Seyid Riza


Seyid Riza was an Alevi Zaza and Kurd political leader of the Alevi Zazas of Dersim, a religious figure and the leader of the Dersim-movement in Turkey during the 1937–1938 Dersim Rebellion.
In explaining the reason for the Dersim rebellion to the British foreign secretary Anthony Eden he said the following:

The government has tried to assimilate the Kurdish people for years, oppressing them, banning publications in Kurdish, persecuting those who speak Kurdish, forcibly deporting people from fertile parts of Kurdistan for uncultivated areas of Anatolia where many have perished. The prisons are full of non-combatants, intellectuals are shot, hanged or exiled to remote places. Three million Kurds, demand to live in freedom and peace in their own country.
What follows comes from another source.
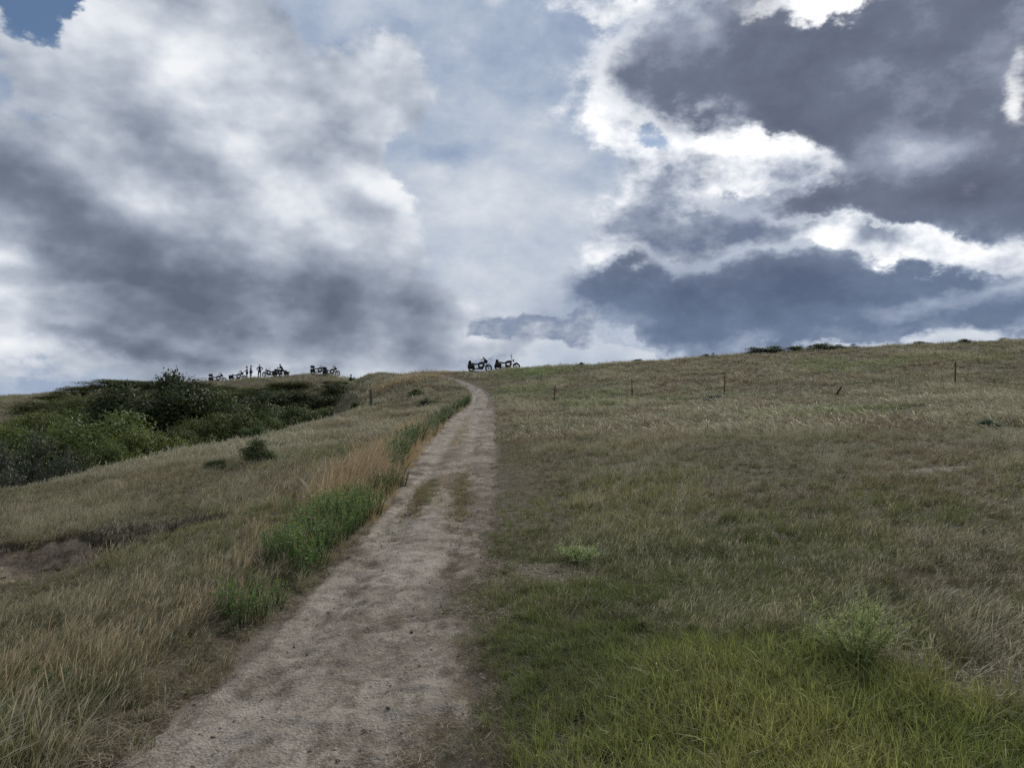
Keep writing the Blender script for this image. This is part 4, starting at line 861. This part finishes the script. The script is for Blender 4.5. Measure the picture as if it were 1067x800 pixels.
# ---------- motorcycles and riders ----------
def bike(style, label, x, y, rz, paint, tall=False, bags=True, screen=False, trunk=False, rest=False):
    M = BIKE_M; o = empty('motorcycle', (x, y, float(zfull(x, y))+.02), rz); tag(o, label, 'motorcycle', 'motorcycles parked on the ridge')
    wb = .84 if tall else .78
    for cx, R, w in ((-wb, .315, 1.25), (wb+.02, .33 if not tall else .345, .85)):
        wh = part('wheel', Soup().tube([(cx, -.09, R), (cx, .09, R)], .045, 10).mesh('hub', M['chrome']), o)
        part('tyre', Soup().ring((cx, 0, R), R-.058, .058, 30, 8, w).mesh('tyre', M['rubber']), wh)
        S = Soup().ring((cx, 0, R), R-.125, .016, 28, 6, 2.0)
        for k in range(14): a = k*math.pi/7; S.tube([(cx, .02*(-1)**k, R), (cx+(R-.12)*math.cos(a), 0, R+(R-.12)*math.sin(a))], .006, 4)
        part('rim', S.mesh('rim', M['chrome']), wh)
    fx, fz = wb+.02, .34; hx, hz = .42, .98
    S = Soup()
    for s in (-.10, .10):
        S.tube([(-wb, s*.9, .315), (-.35, s, .40), (.28, s, .30), (.45, s*.5, .62), (hx-.02, s*.3, .86)], .022, 6); S.tube([(-.62, s, .62), (-.25, s, .66), (.05, s*.6, .76), (hx-.03, s*.3, .90)], .022, 6); S.tube([(-wb+.02, s, .34), (-.55, s*1.1, .64)], .03, 6)
    part('frame', S.mesh('frame', M['black']), o)
    S = Soup(); S.ell((.08, 0, .36), (.25, .13, .15), 4)
    for k, (dx, ry) in enumerate(((-.08, .42), (.16, -.42))):
        for j in range(6): S.ell((.06+dx+math.sin(-ry)*(.12+j*.036), 0, .46+.036*j), (.10-.004*j, .10, .012), 4, 14, 5, (0, -ry, 0))
        S.tube([(.06+dx, 0, .42), (.06+dx+math.sin(-ry)*.34, 0, .70)], .075, 10)
    part('engine', S.mesh('engine', M['chrome_dark']), o)
    part('fuel_tank', Soup().ell((.14, 0, .80), (.30, .145, .125), 2.5, 16, 10, (0, math.radians(-9), 0)).mesh('fuel_tank', paint), o)
    S = Soup(); S.ell((-.24, 0, .70), (.24, .17, .065), 2.6); S.ell((-.58, 0, .76), (.19, .14, .055), 2.6, rot=(0, .1, 0)); part('seat', S.mesh('seat', M['leather']), o)
    S = Soup()
    for s in (-.10, .10): S.tube([(fx, s, fz), (hx+.03, s, hz)], [.030, .024], 7)
    S.box((hx+.01, 0, hz), (.06, .24, .04)); part('fork', S.mesh('fork', M['chrome']), o)
    S = Soup(); top = 1.38 if tall else 1.10; back = .05 if tall else .22
    for s in (-1, 1): S.tube([(hx, .04*s, hz), (hx-.01, .16*s, hz+.03), (hx-.02-(.0 if tall else .04), (.30 if tall else .32)*s, top-.02), (hx-back, .40*s, top)], .016, 6); S.tube([(hx-back+.02, .37*s, top), (hx-back-.10, .44*s, top-.01)], .022, 6)
    hb = part('handlebar', S.mesh('handlebar', M['chrome']), o)
    for s in (-1, 1): part('mirror', Soup().tube([(hx-back+.03, .36*s, top), (hx-back+.05, .43*s, top+.13)], .008, 4).ell((hx-back+.05, .44*s, top+.16), (.018, .065, .042), 2.4).mesh('mirror', M['black']), hb)
    part('headlight', Soup().ell((hx+.15, 0, .93), (.10, .095, .095), 2.3).mesh('headlight', M['lens']), o)
    part('mudguard', Soup().arc((-wb, 0, .315), .345, 15, 175, .17).mesh('mudguard', paint), o)
    part('mudguard', Soup().arc((fx, 0, fz), .365, 40, 165, .12).mesh('mudguard', paint), o)
    for s in (-1, 1):
        if s < 0 or style != 'chopper': part('exhaust', Soup().tube([(.22, .12*s, .48), (.30, .18*s, .32), (.1, .2*s, .26), (-.35, .21*s, .26), (-1.02, .21*s, .30)], [.024, .026, .028, .042, .044], 8).mesh('exhaust', M['chrome']), o)
    part('kickstand', Soup().tube([(.05, .16, .22), (-.05, .36, .0)], .014, 5).mesh('kickstand', M['black']), o)
    part('tail_light', Soup().ell((-1.12, 0, .62), (.03, .05, .035), 3).mesh('tail_light', M['red']), o)
    if bags:
        for s in (-1, 1): part('saddlebag', Soup().ell((-.80, .27*s, .52), (.29, .095, .18), 4.5).mesh('saddlebag', M['bag']), o)
    if trunk: part('top_case', Soup().ell((-.86, 0, .96), (.24, .25, .17), 4).ell((-.62, 0, .99), (.06, .2, .15), 3).mesh('top_case', M['bag']), o)
    if rest:
        part('backrest', Soup().tube([(-.74, -.13, .62), (-.86, -.12, 1.02), (-.86, .12, 1.02), (-.74, .13, .62)], .013, 6).ell((-.83, 0, .94), (.035, .11, .09), 3).mesh('backrest', M['leather']), o)
        part('bedroll', Soup().tube([(-.93, -.26, .90), (-.93, .26, .90)], .115, 12).ell((-.93, 0, .74), (.15, .19, .12), 3.5).mesh('bedroll', M['bag']), o)
    if screen:
        part('fairing', Soup().ell((hx+.12, 0, .98), (.17, .33, .20), 2.6, 16, 10, (0, -.3, 0)).mesh('fairing', paint), o)
        V = []
        for i in range(7):
            a = -1+2*i/6
            for j in range(5): t = j/4; V.append((hx+.10-.14*t-.10*a*a*(1-.3*t), .30*a*(1-.25*t), 1.12+.30*t*(1-.25*a*a)))
        V = np.array(V); V2 = V+np.array([-.008, 0, .002]); F = [(i*5+j, i*5+j+1, (i+1)*5+j+1, (i+1)*5+j) for i in range(6) for j in range(4)]
        F2 = [tuple(35+q for q in f[::-1]) for f in F]; rimv = [i*5 for i in range(7)]+[30+j for j in range(1, 5)]+[i*5+4 for i in range(5, -1, -1)]+[j for j in range(3, 0, -1)]
        F3 = [(rimv[k], rimv[(k+1) % len(rimv)], 35+rimv[(k+1) % len(rimv)], 35+rimv[k]) for k in range(len(rimv))]
        part('windscreen', Soup().put(np.concatenate([V, V2]), F+F2+F3).mesh('windscreen', M['tint']), o)
    return o
def skin_mesh(name, J, E, root, mat, sub=1, extra=None):
    keys = list(J); ix = {k: i for i, k in enumerate(keys)}
    me = bpy.data.meshes.new(name); me.from_pydata([J[k][:3] for k in keys], [(ix[a], ix[b]) for a, b in E], [])
    ob = bpy.data.objects.new(name, me); bpy.context.scene.collection.objects.link(ob)
    md = ob.modifiers.new('skin', 'SKIN'); md.use_smooth_shade = True
    if not me.skin_vertices: me.attributes  # layer is created with the modifier
    sv = me.skin_vertices[0].data if len(me.skin_vertices) else None
    if sv is None:
        bm = bmesh.new(); bm.from_mesh(me); bm.verts.layers.skin.verify(); bm.to_mesh(me); bm.free(); sv = me.skin_vertices[0].data
    for k in keys:
        r = J[k][3]; sv[ix[k]].radius = (r, r); sv[ix[k]].use_root = (k == root)
    s = ob.modifiers.new('sub', 'SUBSURF'); s.levels = sub; s.render_levels = sub
    dg = bpy.context.evaluated_depsgraph_get(); dg.update(); ev = ob.evaluated_get(dg); out = bpy.data.meshes.new_from_object(ev, depsgraph=dg)
    bpy.data.objects.remove(ob); bpy.data.meshes.remove(me); out.name = name
    if extra is not None:
        bm = bmesh.new(); bm.from_mesh(out); bm.from_mesh(extra); bm.to_mesh(out); bm.free(); bpy.data.meshes.remove(extra)
    out.materials.clear(); out.materials.append(mat)
    for p in out.polygons: p.use_smooth = True
    return out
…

The document, submitted to the Presidency with the signature of Minister of Interior Şükrü Kaya on 18 October 1937, states that this letter was not written by Seyit Rıza but by a person named Yusuf in Syria using her signature.
Notete: it is very likely that this letter was not sent by Seyid Riza, but by a Kurdish nationalist from Dersim who took refuge in Syria, named Nuri Dersimi. He was trying to get support for the Kurdish nationalist cause from Western powers. The Turkish state used the letter to incriminate Seyid Riza of rebelling against the state but never proved that the letter was written by him. English archives supposedly show that the signature underneath was from Nuri Dersimi.
The theory that this letter was not written and sent by Seyid Riza, is supported by the fact that he was not a nationalist leader who in the first place resisted the assimilation politics of the Turkish state, but a tribal and religious leader who was bothered by the state mingling in the local affairs.
He was tried and hanged in November 1937, after his surrender in September.

The trial and his execution

Seyid Riza was tried and sentenced after a trial. The trial ended after three hearings and in two weeks. The final judgement was given on a Saturday, a day which the courts do not work normally. The cause behind it was Atatürk's forthcoming visit to the region and the government's fear for a possible amnesty claim for Rıza during the visit. The head judge of the court resisted to give his final decision on a holiday and alleged the lack of electricity at night time and a hangman. After giving the guarantees on lighting the courtroom with car lights and to make ready a hangman, everything was ready for the final stage. Eleven men including Seyit Rıza himself, his son Uşene Seyid, Aliye Mırze Sili, Cıvrail Ağa, Hesen Ağa, Fındık Ağa, Resik Hüseyin and Hesene İvraime Qıji were sentenced to the death. Four of the eleven death sentences was mitigated to 30 years imprisonment sentence. Seyit Rıza was almost 78 years old when the sentence was announced. This made it impossible to hang him. Yet the court accepted that he was 54, not 78. Rıza did not understand the meaning of the judgement till he sees the gallows. His final moments were witnessed by the then by Minister of Foreign Affairs of Turkey, İhsan Sabri Çağlayangil:
" Seyit Rıza understood the situation immediately after he sees the gallows. "You will hang me." he said. Then he turned to me and asked: "Did you come from Ankara to hang me?" We exchanged glances. It was the first time I faced a man who was going to be hanged. He flashed a smile at me. The prosecutor asked whether he wanted to pray. He didn't want it. We asked for his last words. "I have forty liras and a watch. You will give them to my son." he said... We brought him to the square. It was cold and there were nobody around. However, Seyit Rıza addressed to the silence and emptiness like the square is full of people. "We are the son of Karbala. We are blameless. It is shame. It is cruel. It is murder!" he said. I had goose bumps. This old man swept to the gallows, pushed the gypsy. He stringed the rope on his neck. He kicked the chair, executed himself. However, It's hard to feel sorry for a human who hanged a boy as young as his own boy...When Seyit Rıza was hanged his sons voice could be heard from the side "I'll be your slave! I'll be your muse! Feel some pity for my youth, don't kill me!." "

His grave

Seyid Riza was buried in a secret place and its whereabouts is still unknown. There is an ongoing campaign to find his grave. In his latest visit to Tunceli, president Abdullah Gül was requested to disclose the location of the grave of Seyit Rıza and his companions, who were executed back then. "This is not a difficult issue, it is in the state archives." said Hüseyin Aygün a lawmaker from Dersim/Tunceli, representing the province in Turkish parliament for opposition party CHP.

Memorial

In 2010 in the entrance of the city of Tunceli a statue of Seyit Riza was erected and the park around the statue was named after him.